Given problem: Reproduce the listing below exactly, minus its pictures.
** BEGIN Given material **
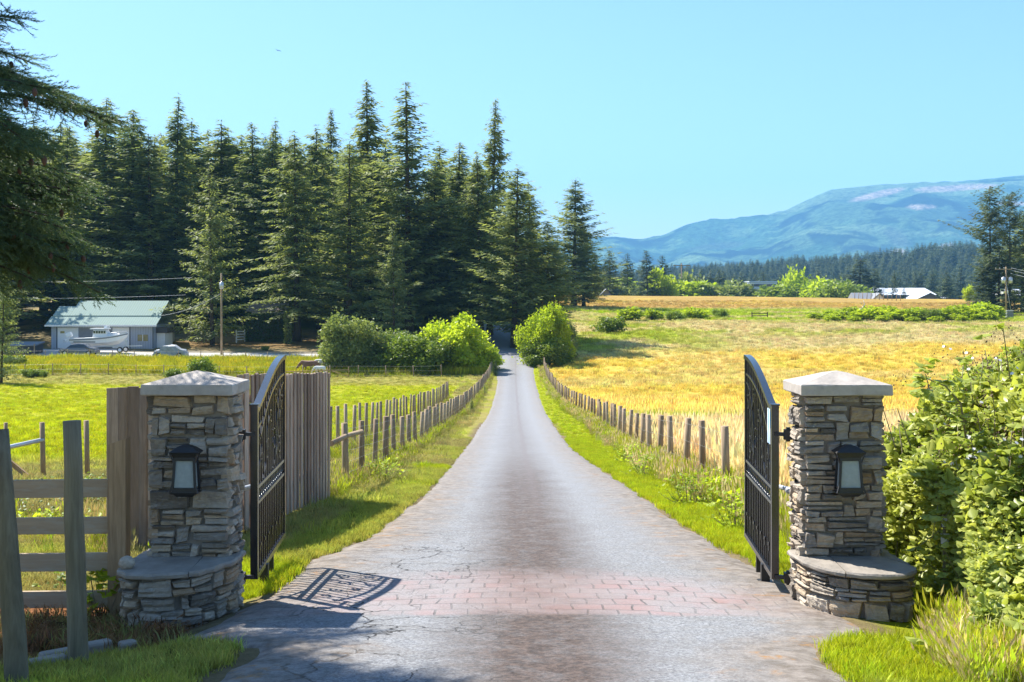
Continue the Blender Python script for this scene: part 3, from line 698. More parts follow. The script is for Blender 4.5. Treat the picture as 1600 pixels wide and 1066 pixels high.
    zs = .385
    def fb(u, v, d): p, nn = path(u); return Vector((p.x + nn.x * d, p.y + nn.y * d, v))
    bw = MB(); stone_face(bw, fb, cum[-1], -.32, zs - .055, seed + 9, .03, .55)
    bw.build('bench_stonework', M['stone'], root)
    bc = MB(); inner = [fb(cum[-1] * k / 30, 0, -.035) for k in range(31)]
    poly = [(p.x, p.y) for p in inner] + [(mir * (hw - .02), hd * .3), (mir * (-hw - .02), hd * .3), ]
    bc.prism(poly, -.32, zs - .07, lambda u, v, w: Vector((u, v, w))); bc.build('bench_core', M['mortar'], root)
    # ledge slabs: three flagstones following the curve, butted
    sl_ = MB(); cuts = [0, .30, .62, 1.0]; qq = random.Random(seed + 4)
    for a, b in zip(cuts[:-1], cuts[1:]):
        L = cum[-1]; th = .046 + qq.uniform(-.006, .012)
        us = [L * (a + (b - a) * k / 12) for k in range(13)]; us[0] += .004; us[-1] -= .004
        jt = [qq.uniform(-.016, .012) for _ in us]
        out = [fb(u, 0, .05 + j) for u, j in zip(us, jt)]
        cin = []
        for u in us:
            p, nn = path(u); x = max(-hw + .01, min(hw - .01, p.x)); y = max(-hd + .01, min(hd, p.y))
            if abs(p.x) > hw - .02 and p.y > -hd: cin.append(Vector((math.copysign(hw - .03, p.x), p.y)))
            else: cin.append(Vector((x, -hd + .01)))
        vs = []; m_ = len(us)
        for z, ins in ((zs - th, 0.012), (zs - th + .01, 0), (zs - .014, -.002), (zs, .012)):
            for k in range(m_): o_ = out[k]; c_ = cin[k]; dr = Vector((c_.x - o_.x, c_.y - o_.y, 0)); dr = dr.normalized() if dr.length > 0 else dr; vs.append(Vector((o_.x, o_.y, z + qq.uniform(-.003, .003))) + dr * (ins + qq.uniform(-.003, .003)))
        for k in range(m_): vs.append(Vector((cin[k].x, cin[k].y, zs + .006)))
        for k in range(m_): vs.append(Vector((cin[k].x, cin[k].y, zs - th)))
        fs = []
        for r in range(4):
            for k in range(m_ - 1): fs.append((r * m_ + k, r * m_ + k + 1, (r + 1) * m_ + k + 1, (r + 1) * m_ + k))
        for k in range(m_ - 1): fs.append((k, k + 1, 5 * m_ + k + 1, 5 * m_ + k))
        fs += [(0, m_, 2 * m_, 3 * m_, 4 * m_, 5 * m_), tuple(r * m_ + m_ - 1 for r in (5, 4, 3, 2, 1, 0))]
        sl_.add(vs, fs, qq.random())
    sl_.build('ledge_slab', M['slab'], root)
    return root
pl = pillar(-2.585, 1, 11, 'left stone gate pillar with curved bench holding a round rock')
pr = pillar(2.66, -1, 45, 'right stone gate pillar with curved bench, beside the brambles')

def lantern(cx, label):
    r = empty('wall_lantern', (cx, 9.72, 1.10)); r.scale = (.78, .80, .90); tag(r, label, 'lantern', 'lanterns on the gate pillars')
    h = MB()
    h.box((0, .03, .0), (.10, .05, .34), tint=.5, bev=.008)                       # back plate
    # roof: flared
    def frus(z0, w0, d0, z1, w1, d1, yc=-.06):
        vs = []
        for z, w, d in ((z0, w0, d0), (z1, w1, d1)):
            for sx, sy in ((-1, -1), (1, -1), (1, 1), (-1, 1)): vs.append((sx * w / 2, yc + sy * d / 2, z))
        h.add(vs, [(0, 3, 2, 1), (4, 5, 6, 7), (0, 1, 5, 4), (1, 2, 6, 5), (2, 3, 7, 6), (3, 0, 4, 7)])
    frus(.165, .30, .20, .205, .17, .12); frus(.205, .17, .12, .225, .06, .06); frus(.155, .29, .19, .165, .30, .20); frus(.115, .21, .15, .155, .27, .18)
    frus(-.20, .26, .19, -.185, .27, .20); frus(-.185, .245, .185, -.165, .24, .18); frus(-.225, .16, .12, -.20, .22, .16)
    for sx in (-1, 1):
        h.bar((sx * .115, -.145, -.17), (sx * .095, -.125, .12), .022, .022); h.bar((sx * .115, .02, -.17), (sx * .095, .0, .12), .022, .022)
        h.bar((sx * .105, -.128, .07), (sx * .142, -.150, .158), .014, .014); h.bar((sx * .117, -.146, -.12), (sx * .142, -.160, -.19), .014, .014)
    h.bar((-.10, -.127, .105), (.10, -.127, .105), .02, .03); h.bar((-.11, -.145, -.158), (.11, -.145, -.158), .02, .03)
    h.build('housing', M['blackm'], r)
    g = MB(); vs = [(-.104, -.136, -.145), (.104, -.136, -.145), (.088, -.118, .092), (-.088, -.118, .092), (-.104, .0, -.145), (.104, .0, -.145), (.088, -.01, .092), (-.088, -.01, .092)]
    g.add(vs, [(0, 1, 2, 3), (4, 7, 6, 5), (0, 4, 5, 1), (3, 2, 6, 7), (0, 3, 7, 4), (1, 5, 6, 2)]); g.build('glass', M['lampglass'], r)
    return r
lantern(-2.575, 'black wall lantern with frosted glass on the left stone pillar').location.y = 9.655
lantern(2.66, 'black wall lantern with frosted glass on the right stone pillar').location.y = 9.655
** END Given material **
Output of the task:
Continue the Blender Python script for this scene: part 3, from line 698. More parts follow. The script is for Blender 4.5. Treat the picture as 1600 pixels wide and 1066 pixels high.
    zs = .385
    def fb(u, v, d): p, nn = path(u); return Vector((p.x + nn.x * d, p.y + nn.y * d, v))
    bw = MB(); stone_face(bw, fb, cum[-1], -.32, zs - .055, seed + 9, .03, .55)
    bw.build('bench_stonework', M['stone'], root)
    bc = MB(); inner = [fb(cum[-1] * k / 30, 0, -.035) for k in range(31)]
    poly = [(p.x, p.y) for p in inner] + [(mir * (hw - .02), hd * .3), (mir * (-hw - .02), hd * .3), ]
    bc.prism(poly, -.32, zs - .07, lambda u, v, w: Vector((u, v, w))); bc.build('bench_core', M['mortar'], root)
    # ledge slabs: three flagstones following the curve, butted
    sl_ = MB(); cuts = [0, .30, .62, 1.0]; qq = random.Random(seed + 4)
    for a, b in zip(cuts[:-1], cuts[1:]):
        L = cum[-1]; th = .046 + qq.uniform(-.006, .012)
        us = [L * (a + (b - a) * k / 12) for k in range(13)]; us[0] += .004; us[-1] -= .004
        jt = [qq.uniform(-.016, .012) for _ in us]
        out = [fb(u, 0, .05 + j) for u, j in zip(us, jt)]
        cin = []
        for u in us:
            p, nn = path(u); x = max(-hw + .01, min(hw - .01, p.x)); y = max(-hd + .01, min(hd, p.y))
            if abs(p.x) > hw - .02 and p.y > -hd: cin.append(Vector((math.copysign(hw - .03, p.x), p.y)))
            else: cin.append(Vector((x, -hd + .01)))
        vs = []; m_ = len(us)
        for z, ins in ((zs - th, 0.012), (zs - th + .01, 0), (zs - .014, -.002), (zs, .012)):
            for k in range(m_): o_ = out[k]; c_ = cin[k]; dr = Vector((c_.x - o_.x, c_.y - o_.y, 0)); dr = dr.normalized() if dr.length > 0 else dr; vs.append(Vector((o_.x, o_.y, z + qq.uniform(-.003, .003))) + dr * (ins + qq.uniform(-.003, .003)))
        for k in range(m_): vs.append(Vector((cin[k].x, cin[k].y, zs + .006)))
        for k in range(m_): vs.append(Vector((cin[k].x, cin[k].y, zs - th)))
        fs = []
        for r in range(4):
            for k in range(m_ - 1): fs.append((r * m_ + k, r * m_ + k + 1, (r + 1) * m_ + k + 1, (r + 1) * m_ + k))
        for k in range(m_ - 1): fs.append((k, k + 1, 5 * m_ + k + 1, 5 * m_ + k))
        fs += [(0, m_, 2 * m_, 3 * m_, 4 * m_, 5 * m_), tuple(r * m_ + m_ - 1 for r in (5, 4, 3, 2, 1, 0))]
        sl_.add(vs, fs, qq.random())
    sl_.build('ledge_slab', M['slab'], root)
    return root
pl = pillar(-2.585, 1, 11, 'left stone gate pillar with curved bench holding a round rock')
pr = pillar(2.66, -1, 45, 'right stone gate pillar with curved bench, beside the brambles')

def lantern(cx, label):
    r = empty('wall_lantern', (cx, 9.72, 1.10)); r.scale = (.78, .80, .90); tag(r, label, 'lantern', 'lanterns on the gate pillars')
    h = MB()
    h.box((0, .03, .0), (.10, .05, .34), tint=.5, bev=.008)                       # back plate
    # roof: flared
    def frus(z0, w0, d0, z1, w1, d1, yc=-.06):
        vs = []
        for z, w, d in ((z0, w0, d0), (z1, w1, d1)):
            for sx, sy in ((-1, -1), (1, -1), (1, 1), (-1, 1)): vs.append((sx * w / 2, yc + sy * d / 2, z))
        h.add(vs, [(0, 3, 2, 1), (4, 5, 6, 7), (0, 1, 5, 4), (1, 2, 6, 5), (2, 3, 7, 6), (3, 0, 4, 7)])
    frus(.165, .30, .20, .205, .17, .12); frus(.205, .17, .12, .225, .06, .06); frus(.155, .29, .19, .165, .30, .20); frus(.115, .21, .15, .155, .27, .18)
    frus(-.20, .26, .19, -.185, .27, .20); frus(-.185, .245, .185, -.165, .24, .18); frus(-.225, .16, .12, -.20, .22, .16)
    for sx in (-1, 1):
        h.bar((sx * .115, -.145, -.17), (sx * .095, -.125, .12), .022, .022); h.bar((sx * .115, .02, -.17), (sx * .095, .0, .12), .022, .022)
        h.bar((sx * .105, -.128, .07), (sx * .142, -.150, .158), .014, .014); h.bar((sx * .117, -.146, -.12), (sx * .142, -.160, -.19), .014, .014)
    h.bar((-.10, -.127, .105), (.10, -.127, .105), .02, .03); h.bar((-.11, -.145, -.158), (.11, -.145, -.158), .02, .03)
    h.build('housing', M['blackm'], r)
    g = MB(); vs = [(-.104, -.136, -.145), (.104, -.136, -.145), (.088, -.118, .092), (-.088, -.118, .092), (-.104, .0, -.145), (.104, .0, -.145), (.088, -.01, .092), (-.088, -.01, .092)]
    g.add(vs, [(0, 1, 2, 3), (4, 7, 6, 5), (0, 4, 5, 1), (3, 2, 6, 7), (0, 3, 7, 4), (1, 5, 6, 2)]); g.build('glass', M['lampglass'], r)
    return r
lantern(-2.575, 'black wall lantern with frosted glass on the left stone pillar').location.y = 9.655
lantern(2.66, 'black wall lantern with frosted glass on the right stone pillar').location.y = 9.655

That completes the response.